Поэтому меня нисколько не удивило, когда спустя какое-то время после окончания картины я узнал, что Даль уходит в кинорежиссуру. Это было закономерно. Как закономерно и то, что он в нее в итоге не ушел, ибо режиссура — это терпение, а Олег слишком большую часть своего терпения вынужден был истощать на себя самого. Да и не наигрался Даль даже после Шута в «Короле Лире», даже после Печорина, слишком многое оставалось по внутреннему актерскому счету несыгранным. Впрочем, как говорил наш великий поэт, «что ж мечтанья — спиритизма вроде». Как знать: он ведь ушел от нас накануне своего сорокалетия.
Картину нашу мало кто видел. «Зачем нам разрушать романтический стереотип, сложившийся в представлении советского зрителя об Арктике 30-х годов?» — эта фраза одного из принимающих прозвучала как комплимент, но одновременно и как некролог. Премьеру в Доме кино не разрешили. Не дали копии. Нет, картину по телевидению все-таки показали.
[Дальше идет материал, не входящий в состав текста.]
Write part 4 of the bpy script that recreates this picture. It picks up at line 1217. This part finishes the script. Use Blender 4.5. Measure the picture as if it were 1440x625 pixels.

В пору летних отпусков, днем, по тогдашней четвертой программе, спустя полтора года.
Хорошая она была или не удалась? Не знаю, я ее люблю. А как одну из самых больших похвал ей вспоминаю слова Олега, которого — одного из немногих — я ухитрился застать по телефону в Москве и предупредить о показе.
— Получилось, Ляксей, — сказал Олег. — Серьезно, получилось
Комментарий экскурсовода
Помимо уроков Даля, «Арктика» дала мне целую школу, ту самую, насчет безвыходных положений: меня закрывали, отстраняли, не пускали в одну экспедицию и посылали в другую, на картине менялись оператор, художник, три директора и т. д. и т. п. В довершение (а если по хронологии, то, считай, с этого началось) у Влада Заманского, на которого была написана одна из главных ролей, после двух съемочных дней обнаружили открытую форму туберкулеза, и он слег, надолго — для такой картины, как эта, — навсегда. Месяц я искал ему замену, а съемки шли, а Заманского подменял дублер, я его сажал спиной, а сам никак не мог внутренне «отстроиться» от Влада, всё искал ему подобного. Но у всех подобных был один очевидный недостаток: они были похожи, отчего становилось особенно неприемлемо, что это — не Заманский. Это, знаете, как после смерти отца я стал особенно на него похож — так все говорят. А на самом деле я остался памятью о нем и, глядя на меня, люди видят не меня, а его. Но с ним уже не сравнишь, вот и возникает ощущение жуткой похожести — одно лицо, хотя на самом деле это вовсе не так.